On imagine aisément la brutalité avec laquelle les événements de la Commune entrèrent dans le petit monde de l’art parisien du XIXe siècle. Petit monde évoluant de salons en expositions, bourgeois et conservateur, qui ne pardonna jamais à l’un de ceux qu’il avait portés au sommet, le peintre Gustave Courbet, de participer activement au soulèvement populaire. Poursuivi pour « attentat, excitation et levée de troupes, usurpation de fonctions et complicité de destruction », Courbet sera condamné, puis volontairement exclu des grandes manifestations picturales. Il meurt en 1877 dans l’exil et l’oubli. Il faudra plusieurs années avant que les bourgeois de Paris le réintègrent dans le panthéon des grands peintres du siècle. Le principal mérite des textes de Courbet et la Commune est de montrer quels furent les moyens employés par les conservateurs de la presse et des arts pour accomplir cet implacable travail de destruction d’un homme et de ses œuvres. Attaques mensongères, caricatures avilissantes, soupçons infondés, jugements péremptoires, tout l’arsenal de la haine fut utilisé par ses ennemis, d’autant plus fielleux qu’ils étaient artistiquement jaloux, d’autant plus méchants qu’ils défendaient politiquement leur caste et leur classe.

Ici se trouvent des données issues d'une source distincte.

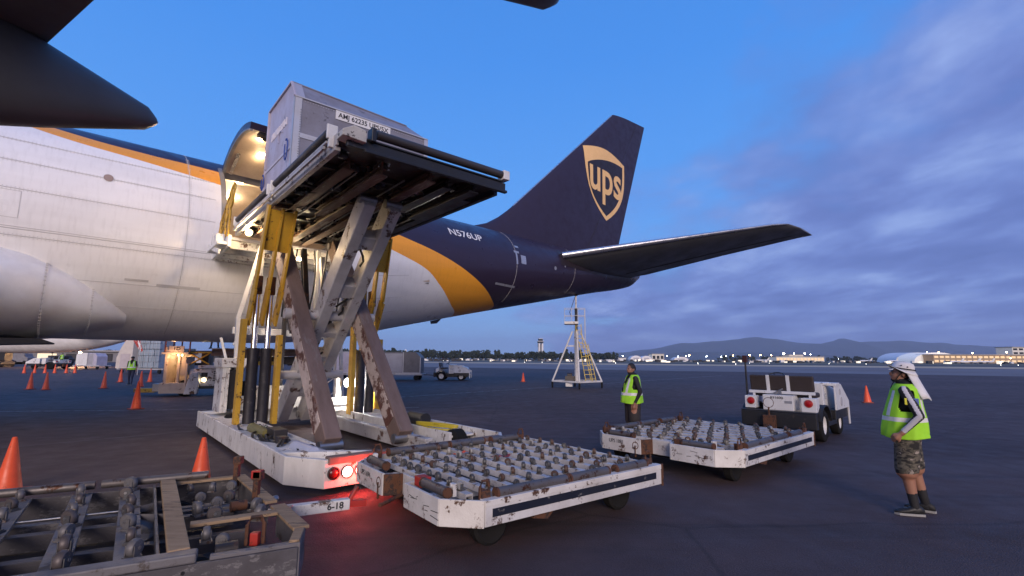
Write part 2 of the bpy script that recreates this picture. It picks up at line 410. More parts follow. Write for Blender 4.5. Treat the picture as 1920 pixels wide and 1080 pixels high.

La Commune photographiée présente une partie importantes des clichés dont nous disposons sur les événements de la Commune. Plusieurs ensembles peuvent en être dégagés : « reportages » pris sur le vif durant les soixante-douze jours de l’insurrection, portraits réalisés en atelier des principales personnalités politiques d’alors, série de « tableaux » photographiques des ruines de la ville et de ses monuments, enfin premiers « photomontages politiques » destinés à illustrer la violence et la barbarie des… insurgés. A la lecture du livre, l’étonnement vient surtout de la permanence des enjeux qui se posent alors, sensiblement identiques aux questions éthiques et politiques auxquelles donnent aujourd’hui lieu reportages écrits ou filmés et photographies. Premier grand événement politique à faire l’objet, en France, d’un important traitement photographique, la Commune éclaire la manière dont les hommes d’images, entre convictions (le plus souvent conservatrices) et intérêts économiques, entrent dans l’histoire pour la mettre à leur service et la plier à leur idéologie. Au-delà de ses surprenantes illustrations, La Commune photographiée est à lire absolument par tous ceux qui s’intéressent à la question des enjeux politiques des images.